You could have a meeting where you let your son know that you really aren't cool with swearing, and most importantly why you aren't cool with swearing, and come up, with him, a fair punishment, deterrent, or reward system to deal with it (I think almost every behaviorist says that rewards are generally more effective). Discuss the issue of privacy, of what it means to be growing up to an adult, of how your relationships will evolve as all of you get older.

Family meetings aren't always easy. There was often a lot of frustration, crying, a tiny amount of yelling. Depending on the issue, one or more people might be upset. But at the end of it, we understood that we were in it together.

One thing that's important for family meetings: writing it all down. Have someone appointed as the note taker. They write down everything -- what each parent says they were feeling, what the kid says, what the agreed upon rules are, any comments or discussion points that are raised. If something comes up that is tangential or unrelated but important to one of the family members, it gets written down as an important issue, and you can either address it during that meeting or plan a later meeting to talk about it. Either way, make sure everything is down on paper so in the next meeting you can refer back to it. These notes should be available to all family members.

When we were very young we'd have a meeting whenever something big came up, and generally also have one every other week or so for "maintenance" purposes. The regular meetings faded out at around 11 or so, but by then I feel like a strong foundation had already been laid. Since you're just starting out, I'd recommend starting at out at least once month, ideally twice. Make sure to emphasize that these meetings aren't about him and his behavior, they're about the family and the family's behavior.
posted by Deathalicious at 7:45 AM on January 14, 2013


You're absolutely wrong, because you're fostering the wrong behavior in your child. You think you're teaching your son not to swear. However, what you're actually teaching him is that there's no point in trying to earn money through hard work, since it'll just get taken away from him anyway.

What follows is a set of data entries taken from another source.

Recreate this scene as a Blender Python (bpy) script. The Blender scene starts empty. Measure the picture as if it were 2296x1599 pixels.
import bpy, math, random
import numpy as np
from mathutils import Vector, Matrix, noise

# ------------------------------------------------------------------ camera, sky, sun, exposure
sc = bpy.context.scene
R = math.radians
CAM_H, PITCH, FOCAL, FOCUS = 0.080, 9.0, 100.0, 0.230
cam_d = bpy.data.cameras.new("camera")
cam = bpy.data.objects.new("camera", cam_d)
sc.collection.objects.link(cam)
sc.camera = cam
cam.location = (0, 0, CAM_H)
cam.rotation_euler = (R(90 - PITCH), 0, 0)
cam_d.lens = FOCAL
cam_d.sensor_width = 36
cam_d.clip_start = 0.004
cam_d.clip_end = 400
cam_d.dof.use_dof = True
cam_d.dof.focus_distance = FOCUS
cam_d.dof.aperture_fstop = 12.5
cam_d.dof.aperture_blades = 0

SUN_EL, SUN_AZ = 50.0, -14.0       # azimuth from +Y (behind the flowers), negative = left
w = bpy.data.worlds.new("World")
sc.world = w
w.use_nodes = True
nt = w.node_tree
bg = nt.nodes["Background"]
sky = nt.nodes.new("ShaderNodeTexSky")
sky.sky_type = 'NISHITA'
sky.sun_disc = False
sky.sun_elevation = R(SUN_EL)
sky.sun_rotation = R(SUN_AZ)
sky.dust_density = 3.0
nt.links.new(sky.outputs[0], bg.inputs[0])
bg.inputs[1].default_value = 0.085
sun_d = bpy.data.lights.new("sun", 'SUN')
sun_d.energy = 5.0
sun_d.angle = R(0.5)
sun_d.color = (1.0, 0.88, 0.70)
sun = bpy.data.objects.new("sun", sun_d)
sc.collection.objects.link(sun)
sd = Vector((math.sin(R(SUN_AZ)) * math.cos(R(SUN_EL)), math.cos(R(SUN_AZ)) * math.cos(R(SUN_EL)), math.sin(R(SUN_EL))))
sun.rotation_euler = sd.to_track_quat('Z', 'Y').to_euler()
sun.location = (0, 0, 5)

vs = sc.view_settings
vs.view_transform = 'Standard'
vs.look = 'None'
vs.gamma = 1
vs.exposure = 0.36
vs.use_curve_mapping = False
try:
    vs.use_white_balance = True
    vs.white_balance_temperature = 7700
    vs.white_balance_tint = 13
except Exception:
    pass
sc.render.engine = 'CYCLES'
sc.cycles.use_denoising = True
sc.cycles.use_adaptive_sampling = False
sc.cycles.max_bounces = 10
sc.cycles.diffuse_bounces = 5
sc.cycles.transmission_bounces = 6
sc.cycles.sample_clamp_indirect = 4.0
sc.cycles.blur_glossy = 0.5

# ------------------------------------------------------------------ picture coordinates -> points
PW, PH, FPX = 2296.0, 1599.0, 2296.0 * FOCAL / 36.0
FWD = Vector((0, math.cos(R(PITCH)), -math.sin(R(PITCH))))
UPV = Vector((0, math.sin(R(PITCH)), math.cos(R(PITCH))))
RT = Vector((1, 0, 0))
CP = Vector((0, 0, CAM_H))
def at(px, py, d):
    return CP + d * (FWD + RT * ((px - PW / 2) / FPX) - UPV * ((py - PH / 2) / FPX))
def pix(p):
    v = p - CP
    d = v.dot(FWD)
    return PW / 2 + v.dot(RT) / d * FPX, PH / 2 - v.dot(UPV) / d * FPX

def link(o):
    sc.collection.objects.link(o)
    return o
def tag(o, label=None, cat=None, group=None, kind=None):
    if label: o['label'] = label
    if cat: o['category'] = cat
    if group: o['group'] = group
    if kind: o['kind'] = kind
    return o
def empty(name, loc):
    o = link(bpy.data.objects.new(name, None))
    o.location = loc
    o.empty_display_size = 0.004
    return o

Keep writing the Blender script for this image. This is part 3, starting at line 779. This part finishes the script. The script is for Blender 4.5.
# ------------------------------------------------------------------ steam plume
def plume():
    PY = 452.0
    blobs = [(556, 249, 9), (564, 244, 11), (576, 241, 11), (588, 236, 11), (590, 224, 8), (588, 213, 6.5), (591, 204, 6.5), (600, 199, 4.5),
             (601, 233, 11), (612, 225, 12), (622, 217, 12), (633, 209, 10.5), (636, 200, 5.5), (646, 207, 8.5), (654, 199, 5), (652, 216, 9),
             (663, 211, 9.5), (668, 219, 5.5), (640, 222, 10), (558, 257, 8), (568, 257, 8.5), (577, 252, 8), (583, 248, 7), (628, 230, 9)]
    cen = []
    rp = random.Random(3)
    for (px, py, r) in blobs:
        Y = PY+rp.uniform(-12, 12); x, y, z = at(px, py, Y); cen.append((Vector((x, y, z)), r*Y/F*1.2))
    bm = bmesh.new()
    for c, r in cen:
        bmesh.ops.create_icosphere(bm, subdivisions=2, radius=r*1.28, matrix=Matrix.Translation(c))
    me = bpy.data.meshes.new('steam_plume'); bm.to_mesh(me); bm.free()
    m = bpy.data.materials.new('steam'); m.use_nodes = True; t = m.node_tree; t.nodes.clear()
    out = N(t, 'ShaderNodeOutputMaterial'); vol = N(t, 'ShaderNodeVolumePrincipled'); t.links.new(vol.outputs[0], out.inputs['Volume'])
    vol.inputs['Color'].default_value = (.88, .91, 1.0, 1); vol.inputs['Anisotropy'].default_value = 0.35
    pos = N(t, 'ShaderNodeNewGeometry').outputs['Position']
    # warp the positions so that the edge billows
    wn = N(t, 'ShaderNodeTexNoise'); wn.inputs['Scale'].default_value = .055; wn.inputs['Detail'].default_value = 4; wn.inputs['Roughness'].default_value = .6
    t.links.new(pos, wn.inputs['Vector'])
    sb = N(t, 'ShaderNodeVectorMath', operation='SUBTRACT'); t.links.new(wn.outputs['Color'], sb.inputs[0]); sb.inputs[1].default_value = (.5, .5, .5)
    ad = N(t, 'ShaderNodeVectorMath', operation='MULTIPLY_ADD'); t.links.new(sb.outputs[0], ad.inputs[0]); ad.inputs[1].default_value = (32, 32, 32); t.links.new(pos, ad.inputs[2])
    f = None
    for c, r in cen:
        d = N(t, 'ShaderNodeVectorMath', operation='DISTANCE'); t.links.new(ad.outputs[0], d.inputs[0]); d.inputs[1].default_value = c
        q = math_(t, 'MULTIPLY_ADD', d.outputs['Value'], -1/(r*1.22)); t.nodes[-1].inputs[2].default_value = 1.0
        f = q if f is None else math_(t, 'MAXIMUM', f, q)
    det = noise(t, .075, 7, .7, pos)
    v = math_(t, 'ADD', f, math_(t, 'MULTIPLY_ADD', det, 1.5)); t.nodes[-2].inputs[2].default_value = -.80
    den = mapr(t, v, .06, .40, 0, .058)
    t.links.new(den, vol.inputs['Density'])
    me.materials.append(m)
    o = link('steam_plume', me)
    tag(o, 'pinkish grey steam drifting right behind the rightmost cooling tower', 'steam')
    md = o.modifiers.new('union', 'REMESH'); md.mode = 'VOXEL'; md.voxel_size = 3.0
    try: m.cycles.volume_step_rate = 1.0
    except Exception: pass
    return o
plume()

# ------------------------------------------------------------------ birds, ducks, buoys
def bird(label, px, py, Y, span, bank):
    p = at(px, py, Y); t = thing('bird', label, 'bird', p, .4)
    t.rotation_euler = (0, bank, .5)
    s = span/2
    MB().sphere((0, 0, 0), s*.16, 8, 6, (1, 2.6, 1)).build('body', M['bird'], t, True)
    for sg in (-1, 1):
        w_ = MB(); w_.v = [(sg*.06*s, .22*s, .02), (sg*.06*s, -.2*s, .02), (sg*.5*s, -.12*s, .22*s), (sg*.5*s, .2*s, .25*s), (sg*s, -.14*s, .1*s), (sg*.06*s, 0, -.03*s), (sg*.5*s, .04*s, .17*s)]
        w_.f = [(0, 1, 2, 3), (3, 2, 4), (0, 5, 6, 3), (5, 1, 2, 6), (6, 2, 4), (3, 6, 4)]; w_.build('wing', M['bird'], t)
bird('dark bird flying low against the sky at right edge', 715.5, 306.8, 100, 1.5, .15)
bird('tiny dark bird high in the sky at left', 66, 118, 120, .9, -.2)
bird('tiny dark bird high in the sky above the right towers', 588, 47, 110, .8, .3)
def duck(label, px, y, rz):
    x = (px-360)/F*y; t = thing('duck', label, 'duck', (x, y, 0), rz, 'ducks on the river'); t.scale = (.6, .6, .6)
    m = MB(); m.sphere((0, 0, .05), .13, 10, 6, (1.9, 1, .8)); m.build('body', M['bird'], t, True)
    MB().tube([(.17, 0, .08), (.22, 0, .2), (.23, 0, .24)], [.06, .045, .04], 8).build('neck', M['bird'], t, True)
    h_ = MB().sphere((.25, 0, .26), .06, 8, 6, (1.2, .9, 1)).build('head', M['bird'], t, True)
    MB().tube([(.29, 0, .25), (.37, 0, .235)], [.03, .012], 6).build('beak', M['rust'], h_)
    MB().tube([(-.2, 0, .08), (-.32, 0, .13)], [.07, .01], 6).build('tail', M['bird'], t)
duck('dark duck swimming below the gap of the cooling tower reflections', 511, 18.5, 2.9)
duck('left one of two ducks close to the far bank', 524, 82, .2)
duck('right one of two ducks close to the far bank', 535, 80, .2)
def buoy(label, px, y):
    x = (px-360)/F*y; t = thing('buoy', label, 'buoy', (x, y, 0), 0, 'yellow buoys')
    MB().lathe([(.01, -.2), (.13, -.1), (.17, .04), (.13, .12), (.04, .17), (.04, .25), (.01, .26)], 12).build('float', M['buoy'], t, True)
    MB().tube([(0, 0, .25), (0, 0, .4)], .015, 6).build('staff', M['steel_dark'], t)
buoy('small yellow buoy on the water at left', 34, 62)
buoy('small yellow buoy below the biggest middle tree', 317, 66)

I would be willing to bet that if you keep doing this, your son will eventually either quit his jobs, or start hiding his money from you. After all, you can't take what he doesn't have, right? Your parenting style needs significant improvement - you have to start thinking through the long-term consequences of what you are teaching your children. Taking away money from your child's allowance is OK; taking away money that he earned himself sends entirely the wrong message.
posted by wolfdreams01 at 11:57 AM on January 15, 2013


All the commenters who can tell exactly what lessons a child is or isn't learning from a couple paragraph description of one side of the events must have amazing careers in Child Development. You cannot accurately predict what lessons a child will take from any given experience. One child grows up in poverty and learns to spend every dollar they get as soon as they get it. Another child learns to scrimp and save.